Nous savons qu’il en fut ainsi par l’ensemble des observations suscitées par l’étude des phénomènes glaciaires ; nous savons que, vers la fin du pliocène, plusieurs glaciers alpins avaient acquis l’extension dont ils étaient susceptibles. Nous savons que, par l’accumulation de toutes les causes qui viennent d’être mentionnées et que la permanence des glaces au sommet des Alpes ne put qu’aggraver, la plupart des chaînes secondaires, les Carpathes, les Vosges, les montagnes d’Auvergne, et les Pyrénées eurent également leurs glaciers et que le quaternaire ne fut, pour ainsi dire, que l’expression dernière, le summum, suivi d’un retour par atténuation graduelle, de tous les phénomènes d’où était sortie l’extension glaciaire.
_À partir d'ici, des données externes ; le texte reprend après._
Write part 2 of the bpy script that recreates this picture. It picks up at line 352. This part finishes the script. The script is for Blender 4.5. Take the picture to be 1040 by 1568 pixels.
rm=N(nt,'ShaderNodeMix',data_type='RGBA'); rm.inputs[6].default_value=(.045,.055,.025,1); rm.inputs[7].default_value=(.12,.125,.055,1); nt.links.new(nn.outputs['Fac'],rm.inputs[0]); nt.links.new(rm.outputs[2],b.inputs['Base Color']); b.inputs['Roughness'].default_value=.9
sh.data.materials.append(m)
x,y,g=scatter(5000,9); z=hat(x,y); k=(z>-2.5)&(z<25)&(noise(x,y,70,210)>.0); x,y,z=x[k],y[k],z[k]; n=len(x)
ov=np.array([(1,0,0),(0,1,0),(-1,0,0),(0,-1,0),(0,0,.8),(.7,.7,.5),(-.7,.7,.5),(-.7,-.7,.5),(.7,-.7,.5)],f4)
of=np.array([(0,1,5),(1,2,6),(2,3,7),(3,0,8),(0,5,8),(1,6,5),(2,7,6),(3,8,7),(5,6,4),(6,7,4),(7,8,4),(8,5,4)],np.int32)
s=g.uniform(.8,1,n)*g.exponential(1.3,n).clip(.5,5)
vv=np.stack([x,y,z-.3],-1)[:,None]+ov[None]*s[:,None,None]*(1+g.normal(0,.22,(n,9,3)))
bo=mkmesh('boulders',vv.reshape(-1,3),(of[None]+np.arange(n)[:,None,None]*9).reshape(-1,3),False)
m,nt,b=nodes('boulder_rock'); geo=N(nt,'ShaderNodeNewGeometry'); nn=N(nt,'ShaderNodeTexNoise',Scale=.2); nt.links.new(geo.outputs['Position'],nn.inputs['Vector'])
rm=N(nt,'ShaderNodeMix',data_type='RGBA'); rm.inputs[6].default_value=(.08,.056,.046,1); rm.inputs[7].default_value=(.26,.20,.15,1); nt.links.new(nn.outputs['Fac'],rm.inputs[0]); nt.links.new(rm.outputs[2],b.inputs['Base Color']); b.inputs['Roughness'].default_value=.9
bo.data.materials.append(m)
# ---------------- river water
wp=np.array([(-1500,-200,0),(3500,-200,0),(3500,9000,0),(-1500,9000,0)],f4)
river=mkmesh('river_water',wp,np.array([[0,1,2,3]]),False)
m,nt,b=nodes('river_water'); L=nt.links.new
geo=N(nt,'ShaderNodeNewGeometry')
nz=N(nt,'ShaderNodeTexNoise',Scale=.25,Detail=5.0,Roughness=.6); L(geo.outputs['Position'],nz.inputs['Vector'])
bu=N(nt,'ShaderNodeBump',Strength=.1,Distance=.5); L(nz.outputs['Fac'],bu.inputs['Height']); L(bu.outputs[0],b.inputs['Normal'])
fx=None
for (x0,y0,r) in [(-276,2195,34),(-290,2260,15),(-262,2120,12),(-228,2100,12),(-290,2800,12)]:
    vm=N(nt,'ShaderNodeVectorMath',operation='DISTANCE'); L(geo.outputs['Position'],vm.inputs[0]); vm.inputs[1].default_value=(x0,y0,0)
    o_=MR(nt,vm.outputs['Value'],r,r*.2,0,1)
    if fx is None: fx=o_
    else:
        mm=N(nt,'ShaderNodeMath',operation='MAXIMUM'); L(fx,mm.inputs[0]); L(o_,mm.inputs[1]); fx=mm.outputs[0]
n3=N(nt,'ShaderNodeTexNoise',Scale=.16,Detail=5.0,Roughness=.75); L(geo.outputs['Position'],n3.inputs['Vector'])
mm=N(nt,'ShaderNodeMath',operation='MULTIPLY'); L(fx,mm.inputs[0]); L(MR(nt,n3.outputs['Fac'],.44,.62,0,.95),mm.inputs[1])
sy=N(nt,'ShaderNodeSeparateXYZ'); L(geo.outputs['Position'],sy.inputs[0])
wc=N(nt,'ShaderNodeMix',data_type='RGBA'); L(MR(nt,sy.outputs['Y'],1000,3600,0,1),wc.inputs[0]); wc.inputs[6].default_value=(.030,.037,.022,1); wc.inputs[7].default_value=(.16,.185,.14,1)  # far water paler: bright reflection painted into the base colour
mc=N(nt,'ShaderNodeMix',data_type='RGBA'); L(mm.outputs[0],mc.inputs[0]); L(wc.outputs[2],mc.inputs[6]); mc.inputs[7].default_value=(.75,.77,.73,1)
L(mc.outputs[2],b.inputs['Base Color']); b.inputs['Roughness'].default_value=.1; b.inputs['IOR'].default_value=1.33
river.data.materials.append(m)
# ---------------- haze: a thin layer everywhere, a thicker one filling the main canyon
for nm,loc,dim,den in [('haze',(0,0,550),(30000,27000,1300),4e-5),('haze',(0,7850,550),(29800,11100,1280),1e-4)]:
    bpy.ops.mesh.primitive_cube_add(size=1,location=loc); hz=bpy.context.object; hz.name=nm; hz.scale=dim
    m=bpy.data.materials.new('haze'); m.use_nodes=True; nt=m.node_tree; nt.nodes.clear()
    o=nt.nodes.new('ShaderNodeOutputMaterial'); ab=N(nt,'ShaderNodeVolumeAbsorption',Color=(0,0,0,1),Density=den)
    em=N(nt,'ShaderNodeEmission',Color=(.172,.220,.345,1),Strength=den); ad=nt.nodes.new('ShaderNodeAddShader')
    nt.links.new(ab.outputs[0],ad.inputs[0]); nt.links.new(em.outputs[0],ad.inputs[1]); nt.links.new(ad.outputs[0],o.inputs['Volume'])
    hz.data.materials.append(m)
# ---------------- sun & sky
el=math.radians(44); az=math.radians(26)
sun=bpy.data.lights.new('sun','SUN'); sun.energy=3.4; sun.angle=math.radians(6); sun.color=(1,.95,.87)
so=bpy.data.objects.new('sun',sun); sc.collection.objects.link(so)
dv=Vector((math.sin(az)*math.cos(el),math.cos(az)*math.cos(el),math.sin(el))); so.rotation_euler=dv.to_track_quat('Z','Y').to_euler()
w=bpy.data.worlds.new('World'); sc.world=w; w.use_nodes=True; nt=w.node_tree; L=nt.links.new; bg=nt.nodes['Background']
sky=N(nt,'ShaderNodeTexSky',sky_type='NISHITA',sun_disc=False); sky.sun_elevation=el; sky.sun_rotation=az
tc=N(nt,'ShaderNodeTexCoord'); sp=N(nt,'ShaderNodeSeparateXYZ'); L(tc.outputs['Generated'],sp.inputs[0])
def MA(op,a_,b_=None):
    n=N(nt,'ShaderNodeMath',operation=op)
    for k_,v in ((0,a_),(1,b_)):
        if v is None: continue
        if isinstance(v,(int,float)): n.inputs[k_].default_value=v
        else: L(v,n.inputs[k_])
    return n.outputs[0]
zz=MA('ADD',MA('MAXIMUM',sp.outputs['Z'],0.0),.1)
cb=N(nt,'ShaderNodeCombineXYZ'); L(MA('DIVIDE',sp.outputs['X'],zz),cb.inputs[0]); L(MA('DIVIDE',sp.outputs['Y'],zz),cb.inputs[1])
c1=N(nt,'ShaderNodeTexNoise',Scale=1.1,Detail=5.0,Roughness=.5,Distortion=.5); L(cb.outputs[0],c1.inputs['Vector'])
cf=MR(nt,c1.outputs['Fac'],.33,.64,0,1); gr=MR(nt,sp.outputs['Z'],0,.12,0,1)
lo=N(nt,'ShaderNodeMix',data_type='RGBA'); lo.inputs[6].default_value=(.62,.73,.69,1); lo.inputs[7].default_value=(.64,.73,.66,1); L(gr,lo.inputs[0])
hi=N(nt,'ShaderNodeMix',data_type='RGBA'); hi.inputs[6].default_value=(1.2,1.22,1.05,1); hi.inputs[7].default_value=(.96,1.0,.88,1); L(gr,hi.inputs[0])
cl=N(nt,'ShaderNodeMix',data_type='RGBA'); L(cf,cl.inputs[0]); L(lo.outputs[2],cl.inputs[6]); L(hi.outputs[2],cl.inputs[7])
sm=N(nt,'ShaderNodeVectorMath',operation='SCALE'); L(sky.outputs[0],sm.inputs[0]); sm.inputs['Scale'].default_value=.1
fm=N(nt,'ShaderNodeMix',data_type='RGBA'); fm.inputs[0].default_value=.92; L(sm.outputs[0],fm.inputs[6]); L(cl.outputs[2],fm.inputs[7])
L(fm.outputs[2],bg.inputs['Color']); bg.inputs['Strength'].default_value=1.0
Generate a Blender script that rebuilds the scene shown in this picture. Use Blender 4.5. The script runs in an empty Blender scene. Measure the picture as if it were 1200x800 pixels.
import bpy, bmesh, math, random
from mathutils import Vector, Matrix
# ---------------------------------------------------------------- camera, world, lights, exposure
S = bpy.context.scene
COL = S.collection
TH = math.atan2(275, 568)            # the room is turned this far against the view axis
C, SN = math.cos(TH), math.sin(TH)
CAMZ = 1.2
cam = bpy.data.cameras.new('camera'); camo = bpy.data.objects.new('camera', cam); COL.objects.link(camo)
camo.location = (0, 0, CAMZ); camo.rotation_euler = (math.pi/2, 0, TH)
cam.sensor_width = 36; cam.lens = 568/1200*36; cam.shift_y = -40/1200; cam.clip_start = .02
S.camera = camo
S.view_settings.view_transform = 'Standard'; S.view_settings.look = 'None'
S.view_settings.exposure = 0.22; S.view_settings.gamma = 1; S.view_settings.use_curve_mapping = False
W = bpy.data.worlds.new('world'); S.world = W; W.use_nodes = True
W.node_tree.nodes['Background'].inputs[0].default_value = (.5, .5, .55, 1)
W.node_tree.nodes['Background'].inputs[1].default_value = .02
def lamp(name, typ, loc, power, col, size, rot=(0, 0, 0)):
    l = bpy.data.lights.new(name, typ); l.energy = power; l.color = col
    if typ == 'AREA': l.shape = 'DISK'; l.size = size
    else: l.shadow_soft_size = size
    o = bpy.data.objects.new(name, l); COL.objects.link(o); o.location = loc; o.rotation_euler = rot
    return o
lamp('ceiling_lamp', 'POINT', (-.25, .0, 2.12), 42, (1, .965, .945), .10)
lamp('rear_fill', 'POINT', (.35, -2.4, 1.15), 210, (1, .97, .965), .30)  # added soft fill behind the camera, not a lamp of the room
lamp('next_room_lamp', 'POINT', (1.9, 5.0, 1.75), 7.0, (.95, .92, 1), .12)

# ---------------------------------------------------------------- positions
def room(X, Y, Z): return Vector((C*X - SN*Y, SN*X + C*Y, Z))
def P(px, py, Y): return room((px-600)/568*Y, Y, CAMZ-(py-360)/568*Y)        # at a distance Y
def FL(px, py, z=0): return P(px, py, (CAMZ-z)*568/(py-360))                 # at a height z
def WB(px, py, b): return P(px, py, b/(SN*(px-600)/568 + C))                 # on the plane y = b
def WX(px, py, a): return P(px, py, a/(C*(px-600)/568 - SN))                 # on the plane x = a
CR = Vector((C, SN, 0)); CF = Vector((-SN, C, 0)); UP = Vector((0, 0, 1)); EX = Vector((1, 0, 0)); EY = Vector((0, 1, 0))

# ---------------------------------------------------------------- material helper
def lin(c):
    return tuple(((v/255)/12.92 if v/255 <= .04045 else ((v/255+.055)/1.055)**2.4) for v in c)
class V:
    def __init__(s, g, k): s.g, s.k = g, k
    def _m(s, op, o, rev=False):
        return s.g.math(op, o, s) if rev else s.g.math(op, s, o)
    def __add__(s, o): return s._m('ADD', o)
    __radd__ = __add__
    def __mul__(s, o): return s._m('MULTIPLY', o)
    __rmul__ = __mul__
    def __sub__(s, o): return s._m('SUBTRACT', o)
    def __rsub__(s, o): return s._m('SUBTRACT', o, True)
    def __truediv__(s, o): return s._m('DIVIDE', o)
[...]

De même qu’une très grande humidité et des précipitations aqueuses d’une extrême abondance, jointes à l’abaissement du climat, allant pour la première fois jusqu’à la congélation de l’eau, avaient amené l’extension glaciaire, de même l’atténuation de l’humidité et l’intensité moindre des précipitations, dans la zone tempérée boréale, durent entraîner à la longue le retrait des glaciers et la réalisation de l’ordre de choses actuel. C’est la théorie que nous avons exposée ici même et qui nous semble toujours la vraie[1].

Mais ce qui est également certain, c’est que, loin d’avoir été brusque, l’abaissement du climat européen, de même que l’extension des glaciers, furent lents et graduels et qu’ils n’atteignirent

  1. Voyez, dans la Revue du 15 septembre et du 15 octobre 1883, les Temps quaternaires, par G. de Saporta.